## Exercise instructions
Retype only what runs from the first line of the records to the line with "COL = S.collection", inclusive, and no pictures.

========================

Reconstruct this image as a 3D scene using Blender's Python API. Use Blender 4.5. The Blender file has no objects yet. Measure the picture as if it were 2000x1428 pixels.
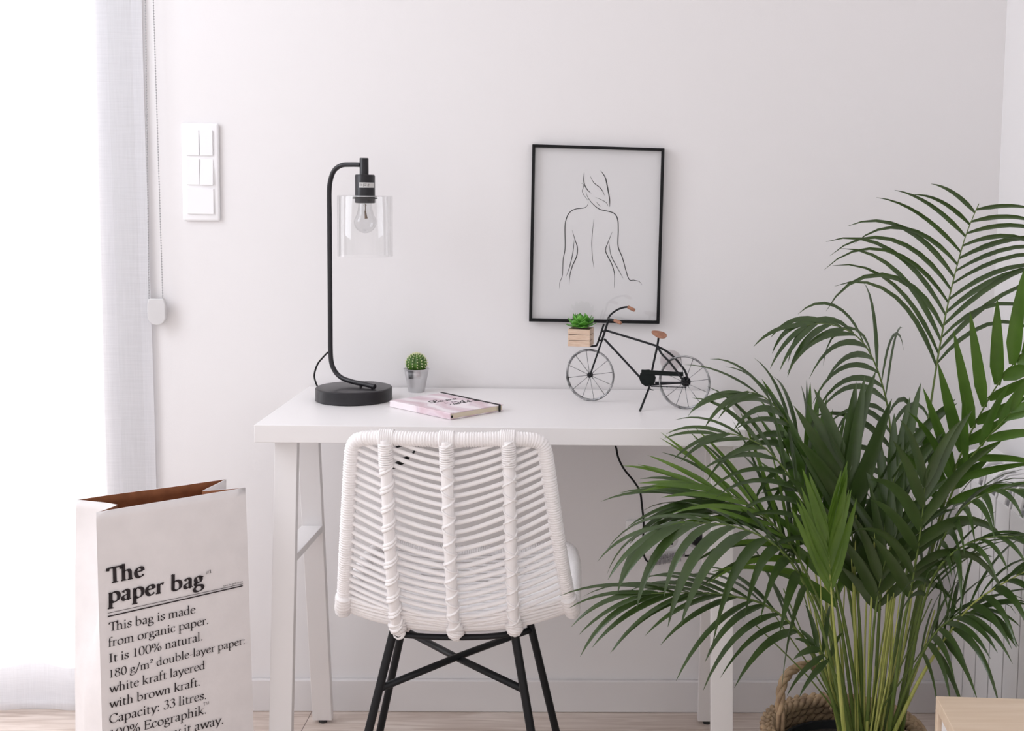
import bpy, bmesh, math, random
from mathutils import Vector as V, Matrix, noise
random.seed(7)
PI = math.pi
S = bpy.context.scene
COL = S.collection

# ------------------------------------------------------------------ camera
FPX, PPX, PPY = 2350.0, 1223.28, 588.6
PITCH, YAW, ROLL = 0.09532, 0.02651, 0.01473
CAM = V((0.63525, -2.68031, 1.20742))
_cy, _sy, _cp, _sp, _cr, _sr = math.cos(YAW), math.sin(YAW), math.cos(PITCH), math.sin(PITCH), math.cos(ROLL), math.sin(ROLL)
_R = V((_cy, -_sy, 0)); _Y = V((_sy, _cy, 0)); FWD = _cp*_Y - _sp*V((0, 0, 1)); _U = _sp*_Y + _cp*V((0, 0, 1))
RIGHT = _cr*_R + _sr*_U; UP = _cr*_U - _sr*_R
cam = bpy.data.cameras.new('camera'); co = bpy.data.objects.new('camera', cam); COL.objects.link(co)
cam.sensor_fit = 'HORIZONTAL'; cam.sensor_width = 36; cam.lens = 36*FPX/2000
cam.shift_x = (1000-PPX)/2000; cam.shift_y = (PPY-714)/2000
cam.clip_start = .05
m = Matrix((RIGHT, UP, -FWD)).transposed().to_4x4(); m.translation = CAM; co.matrix_world = m
S.camera = co

# ------------------------------------------------------------------ light
S.view_settings.view_transform = 'Standard'; S.view_settings.look = 'None'
S.view_settings.gamma = 1; S.view_settings.use_curve_mapping = False
S.view_settings.exposure = 0.20
w = bpy.data.worlds.new('world'); S.world = w; w.use_nodes = True
bg = w.node_tree.nodes['Background']; bg.inputs[0].default_value = (1, .965, .975, 1); bg.inputs[1].default_value = 1.10


def area(name, loc, target, sx, sy, power, color):
    l = bpy.data.lights.new(name, 'AREA'); l.shape = 'RECTANGLE'; l.size = sx; l.size_y = sy; l.energy = power; l.color = color
    o = bpy.data.objects.new(name, l); COL.objects.link(o); o.location = loc
    o.rotation_euler = (V(target)-V(loc)).to_track_quat('-Z', 'Y').to_euler()
    return o


area('left_added_light', (-1.16, -.80, 1.80), (0, -.55, 1.35), 1.0, 1.15, 15, (.88, .92, 1))  # area lamp added to brighten the back wall towards its left end
sl = bpy.data.lights.new('sun', 'SUN'); sl.energy = 17; sl.angle = math.radians(4); sl.color = (.97, .98, 1)
so = bpy.data.objects.new('sun', sl); COL.objects.link(so); so.location = (-1, 3, 3); so.rotation_euler = V((-.03, -1, -.58)).to_track_quat('-Z', 'Y').to_euler()


# ------------------------------------------------------------------ helpers
def ray(px, py):
    u, v = (px-PPX)/FPX, (py-PPY)/FPX
    return (RIGHT*u - UP*v + FWD)


def at(px, py, Y=None, Z=None, X=None, P=None, N=None):
    """the point of the place seen at (px, py) on a plane of the room"""
    d = ray(px, py)
    if Y is not None: t = (Y-CAM.y)/d.y
    elif Z is not None: t = (Z-CAM.z)/d.z
    elif X is not None: t = (X-CAM.x)/d.x
    else: t = (V(P)-CAM).dot(N)/d.dot(N)
    return CAM + d*t


def mpp(p):   # metres per pixel at p
    return (V(p)-CAM).dot(FWD)/FPX


def lin(h):
    h = h.lstrip('#'); c = [int(h[i:i+2], 16)/255 for i in (0, 2, 4)]
    return tuple(x/12.92 if x <= .04045 else ((x+.055)/1.055)**2.4 for x in c)


def mat(name, col, rough=.5, metal=0, spec=.5, var=0, vscale=20, bump=0, bscale=200, transl=0, stretch=None, coat=0, col2=None, detail=3):
    M = bpy.data.materials.new(name); M.use_nodes = True; nt = M.node_tree; b = nt.nodes['Principled BSDF']
    c = lin(col) if isinstance(col, str) else col
    b.inputs['Base Color'].default_value = (*c, 1); b.inputs['Roughness'].default_value = rough
    b.inputs['Metallic'].default_value = metal; b.inputs['Specular IOR Level'].default_value = spec
    b.inputs['Coat Weight'].default_value = coat
    vec = None
    if var or bump or col2:
        tc = nt.nodes.new('ShaderNodeTexCoord'); mp = nt.nodes.new('ShaderNodeMapping')
        nt.links.new(tc.outputs['Object'], mp.inputs['Vector']); vec = mp.outputs['Vector']
        if stretch: mp.inputs['Scale'].default_value = stretch
    rgb = None
    if var or col2:
        n = nt.nodes.new('ShaderNodeTexNoise'); n.inputs['Scale'].default_value = vscale; n.inputs['Detail'].default_value = detail
        r = nt.nodes.new('ShaderNodeValToRGB')
        c2 = (lin(col2) if isinstance(col2, str) else col2) if col2 else tuple(max(0, x*(1-var)) for x in c)
        r.color_ramp.elements[0].position = .3; r.color_ramp.elements[1].position = .7
        r.color_ramp.elements[0].color = (*c2, 1); r.color_ramp.elements[1].color = (*c, 1)
        nt.links.new(vec, n.inputs['Vector']); nt.links.new(n.outputs['Fac'], r.inputs['Fac']); nt.links.new(r.outputs['Color'], b.inputs['Base Color'])
        rgb = r.outputs['Color']
    if bump:
        n = nt.nodes.new('ShaderNodeTexNoise'); n.inputs['Scale'].default_value = bscale
        bp = nt.nodes.new('ShaderNodeBump'); bp.inputs['Strength'].default_value = bump; bp.inputs['Distance'].default_value = .002
        nt.links.new(vec, n.inputs['Vector']); nt.links.new(n.outputs['Fac'], bp.inputs['Height']); nt.links.new(bp.outputs['Normal'], b.inputs['Normal'])
    if transl:
        t = nt.nodes.new('ShaderNodeBsdfTranslucent'); t.inputs['Color'].default_value = (*c, 1)
        if rgb: nt.links.new(rgb, t.inputs['Color'])
        mx = nt.nodes.new('ShaderNodeMixShader'); mx.inputs[0].default_value = transl
        nt.links.new(b.outputs[0], mx.inputs[1]); nt.links.new(t.outputs[0], mx.inputs[2]); nt.links.new(mx.outputs[0], nt.nodes['Material Output'].inputs['Surface'])
    return M


def glass_mat(name, tint=(1, 1, 1), blend=.12, base=.04, rough=.02):
    M = bpy.data.materials.new(name); M.use_nodes = True; nt = M.node_tree; nt.nodes.remove(nt.nodes['Principled BSDF'])
    t = nt.nodes.new('ShaderNodeBsdfTransparent'); t.inputs[0].default_value = (*tint, 1)
    g = nt.nodes.new('ShaderNodeBsdfGlossy'); g.inputs['Roughness'].default_value = rough
    lw = nt.nodes.new('ShaderNodeLayerWeight'); lw.inputs['Blend'].default_value = blend
    ad = nt.nodes.new('ShaderNodeMath'); ad.operation = 'MULTIPLY_ADD'; ad.inputs[1].default_value = .55; ad.inputs[2].default_value = base
    ad.use_clamp = True
    mx = nt.nodes.new('ShaderNodeMixShader')
    nt.links.new(lw.outputs['Facing'], ad.inputs[0]); nt.links.new(ad.outputs[0], mx.inputs[0])
    nt.links.new(t.outputs[0], mx.inputs[1]); nt.links.new(g.outputs[0], mx.inputs[2])
    nt.links.new(mx.outputs[0], nt.nodes['Material Output'].inputs['Surface'])
    return M


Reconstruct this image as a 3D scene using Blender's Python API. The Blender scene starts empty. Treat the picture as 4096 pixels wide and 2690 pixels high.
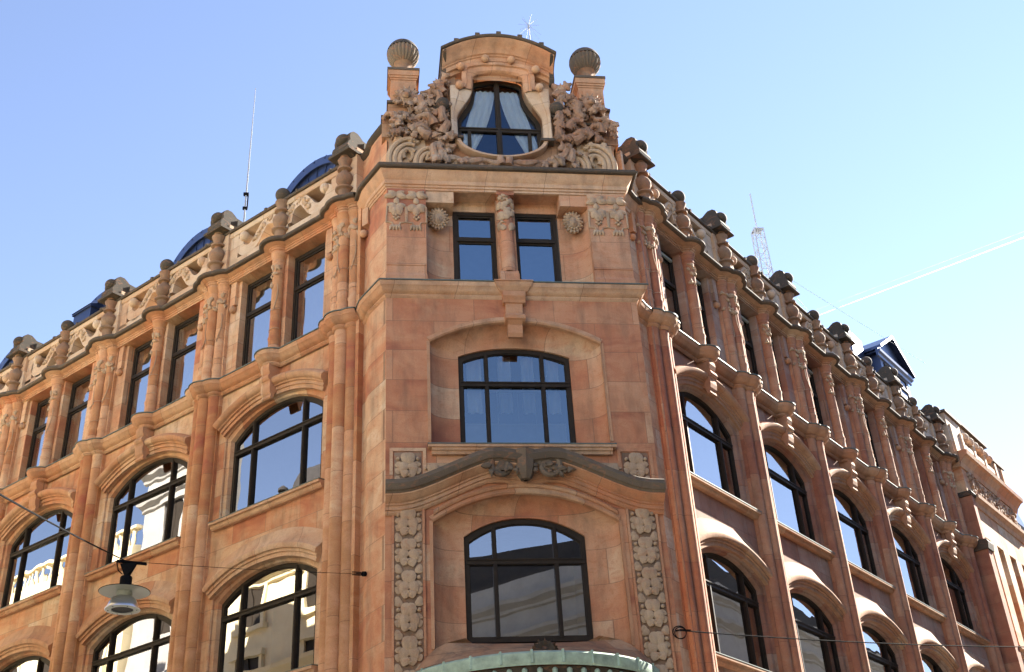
import bpy, math, random
from mathutils import Vector, Matrix
random.seed(7)
PI=math.pi; R2=2**-.5
S=bpy.context.scene; COL=S.collection
# ------------------------------------------------------------------ camera
cam=bpy.data.cameras.new("camera"); camo=bpy.data.objects.new("camera",cam); COL.objects.link(camo)
CP=Vector((-3.41214,-22.7017,1.7)); CR=Vector((.992026,-.114971,-.051643)); CU=Vector((-.014374,-.510277,.859890)); CF=Vector((.125215,.852291,.507860))
camo.matrix_world=Matrix(((CR.x,CU.x,-CF.x,CP.x),(CR.y,CU.y,-CF.y,CP.y),(CR.z,CU.z,-CF.z,CP.z),(0,0,0,1)))
cam.sensor_width=36; cam.lens=36*4566.3/4096; cam.clip_end=20000; cam.clip_start=.1
S.camera=camo
def pix(u,v,dist):          # a point of the place that the photograph shows at (u,v), dist metres away
    d=CF*4566.3+CR*(u-2048)-CU*(v-1345); return CP+d.normalized()*dist
# ------------------------------------------------------------------ sky and sun
SUN_EL=math.radians(33); SUN_AZ=math.radians(57)     # azimuth clockwise from +Y
w=bpy.data.worlds.new("World"); S.world=w; w.use_nodes=True
nt=w.node_tree; nt.nodes.clear()
wo=nt.nodes.new('ShaderNodeOutputWorld'); bg=nt.nodes.new('ShaderNodeBackground'); sk=nt.nodes.new('ShaderNodeTexSky')
sk.sky_type='NISHITA'; sk.sun_disc=False; sk.sun_elevation=SUN_EL; sk.sun_rotation=SUN_AZ
sk.air_density=.8; sk.dust_density=0; sk.ozone_density=2.0; sk.altitude=0
bg.inputs[1].default_value=.068
gain=nt.nodes.new('ShaderNodeMix'); gain.data_type='RGBA'; gain.blend_type='MULTIPLY'; gain.inputs[0].default_value=1; gain.inputs[7].default_value=(1.27,1.055,.985,1)   # the camera's white balance for the sky
nt.links.new(sk.outputs[0],gain.inputs[6]); nt.links.new(gain.outputs[2],bg.inputs[0]); nt.links.new(bg.outputs[0],wo.inputs[0])
sl=bpy.data.lights.new("sun",'SUN'); sl.energy=5; sl.angle=math.radians(.5); sl.color=(1,.93,.82)
so=bpy.data.objects.new("sun",sl); COL.objects.link(so); so.location=(30,10,60)
sd=Vector((math.sin(SUN_AZ)*math.cos(SUN_EL),math.cos(SUN_AZ)*math.cos(SUN_EL),math.sin(SUN_EL)))
so.rotation_euler=(-sd).to_track_quat('-Z','Y').to_euler()
S.view_settings.view_transform='Standard'; S.view_settings.look='None'; S.view_settings.exposure=2.52; S.view_settings.gamma=1
S.cycles.max_bounces=8; S.cycles.diffuse_bounces=4; S.cycles.glossy_bounces=4; S.cycles.caustics_reflective=False; S.cycles.caustics_refractive=False

# ------------------------------------------------------------------ materials
def newmat(n):
    m=bpy.data.materials.new(n); m.use_nodes=True; t=m.node_tree; b=t.nodes['Principled BSDF']; return m,t,b
def N(t,typ,**k):
    n=t.nodes.new(typ)
    for a,v in k.items():
        if a.startswith('i_'): n.inputs[a[2:].replace('_',' ')].default_value=v
        else: setattr(n,a,v)
    return n
def ramp(t,stops):
    r=t.nodes.new('ShaderNodeValToRGB'); e=r.color_ramp.elements
    while len(e)<len(stops): e.new(.5)
    for i,(p,c) in enumerate(stops): e[i].position=p; e[i].color=(*c,1)
    return r
def mix(t,blend,fac,a,b):
    n=t.nodes.new('ShaderNodeMix'); n.data_type='RGBA'; n.blend_type=blend
    for s,v in ((0,fac),(6,a),(7,b)):
        if hasattr(v,'links'): t.links.new(v,n.inputs[s])
        else: n.inputs[s].default_value=v if s==0 else (*v,1)
    return n.outputs[2]
def math_(t,op,a,b=None,clamp=False):
    n=t.nodes.new('ShaderNodeMath'); n.operation=op; n.use_clamp=clamp
    for i,v in enumerate((a,b)):
        if v is None: continue
        if hasattr(v,'links'): t.links.new(v,n.inputs[i])
        else: n.inputs[i].default_value=v
    return n.outputs[0]
CREAM=(.65,.44,.275); TAN=(.60,.325,.18); ORANGE=(.55,.225,.11); RED=(.40,.13,.075); PALE=(.68,.53,.38)
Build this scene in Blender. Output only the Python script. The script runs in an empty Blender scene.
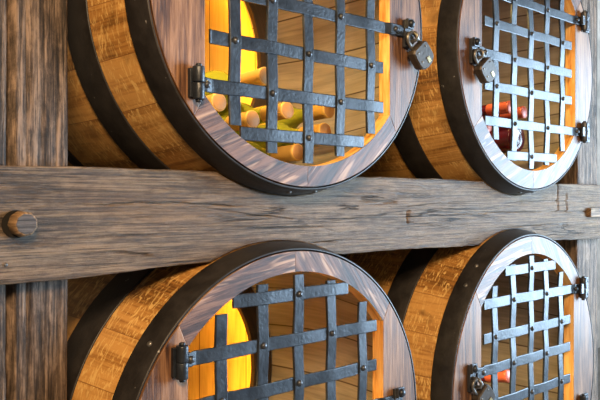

========================

## Output
Reconstruct this image as a 3D scene using Blender's Python API. Use Blender 4.5. The Blender file has no objects yet. Measure the picture as if it were 2000x1428 pixels.
import bpy, bmesh, math, random
from mathutils import Vector as V, Matrix, noise
random.seed(7)
PI = math.pi
S = bpy.context.scene
COL = S.collection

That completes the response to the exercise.